Making copyrighted works available on the Internet, whether through streaming media or downloads, raises a significant risk of “leakage” – that is, unauthorized retransmission or other reuse by the initial recipient. In addition, any technological access control imposed by the copyright owner (e.g. password protection) data providers should impose mandatory terms and conditions on access, often in the form of a “shrink-wrap” or “click-wrap” license agreement, restricting the uses that the user may make of the information. These agreements are generally binding and enforceable, provided that they are truly voluntary.
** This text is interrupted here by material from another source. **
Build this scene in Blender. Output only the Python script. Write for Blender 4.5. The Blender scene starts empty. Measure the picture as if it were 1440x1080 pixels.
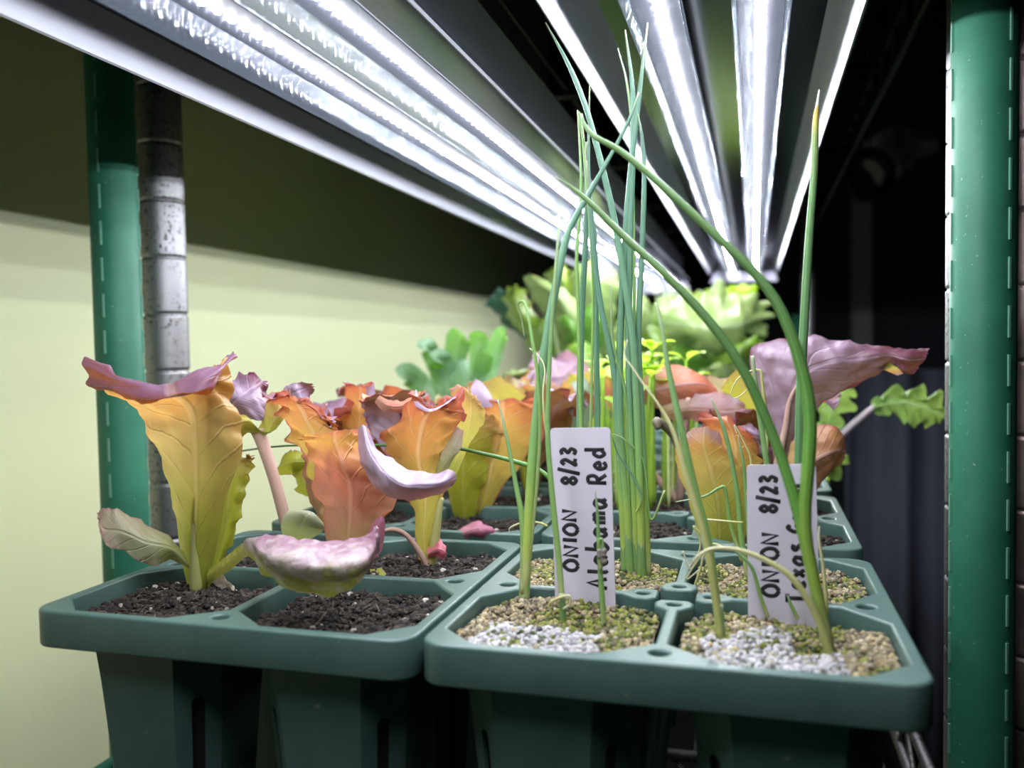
import bpy, math, random
import numpy as np
from mathutils import Vector, Matrix, noise

# ------------------------------------------------------------------ camera, world, exposure
C = bpy.context.scene.collection
SC = bpy.context.scene
ZR = 0.95                                   # height of the tray rims above the floor
FPX, YAW, PITCH, ROLL = 1186.6, .2795, -.0414, -.0172
CAM = np.array([.0926, -.2190, .0828])      # tray frame: x across, y along the shelf, z=0 at the rims
_r = np.array([math.cos(YAW), math.sin(YAW), 0.])
FW = np.array([-math.sin(YAW)*math.cos(PITCH), math.cos(YAW)*math.cos(PITCH), math.sin(PITCH)])
_u = np.cross(_r, FW)
RT = _r*math.cos(ROLL)+_u*math.sin(ROLL)
UP = -_r*math.sin(ROLL)+_u*math.cos(ROLL)
cd = bpy.data.cameras.new('camera'); co = bpy.data.objects.new('camera', cd); C.objects.link(co)
cd.sensor_fit = 'HORIZONTAL'; cd.sensor_width = 36; cd.lens = 36*FPX/1440
cd.clip_start = .005; cd.clip_end = 50
cd.dof.use_dof = True; cd.dof.focus_distance = .325; cd.dof.aperture_fstop = 9.0
co.matrix_world = Matrix(((RT[0], UP[0], -FW[0], CAM[0]), (RT[1], UP[1], -FW[1], CAM[1]),
                          (RT[2], UP[2], -FW[2], CAM[2]+ZR), (0, 0, 0, 1)))
SC.camera = co
W = bpy.data.worlds.new('night_room'); SC.world = W; W.use_nodes = True
W.node_tree.nodes['Background'].inputs[0].default_value = (.55, .65, .85, 1)
W.node_tree.nodes['Background'].inputs[1].default_value = .006
SC.view_settings.view_transform = 'Standard'; SC.view_settings.look = 'None'
SC.view_settings.exposure = 1.15; SC.view_settings.gamma = 1.0
SC.view_settings.use_curve_mapping = False
LED_STRENGTH = 360.0
SC.cycles.max_bounces = 8; SC.cycles.transparent_max_bounces = 24; SC.cycles.transmission_bounces = 6
SC.cycles.caustics_reflective = False; SC.cycles.caustics_refractive = False
SC.cycles.sample_clamp_indirect = 4.0

rnd = random.Random(7)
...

Thus, an information provider may generally rely on written terms of use as a way of protecting its data, but only if the terms are clearly visible to the user before access is permitted, and if the user affirmatively agrees to be bound.

Distribution Agreements – Trademark Issues

Distributorship agreements provide the distributor with the right to sell trademark products of a company in a defined territory, often comprised of certain regions or worldwide. The agreement should expressly preclude the distributor and, if applicable, the manufacturer, retailer, and others from securing trademark registration rights in its own name in any territory, as this will make future assignment and enforcement of the mark difficult. In addition, once the arrangement has ceased, the other party may not be willing to assign its rights in the mark and registration to the company and the parties may become embroiled in an infringement action or the company may find itself unable to sell its products in those countries under the mark in question without itself being deemed an infringer. Even if the distributor is merely selling goods manufactured by the company, quality control also should be provided for in a contract.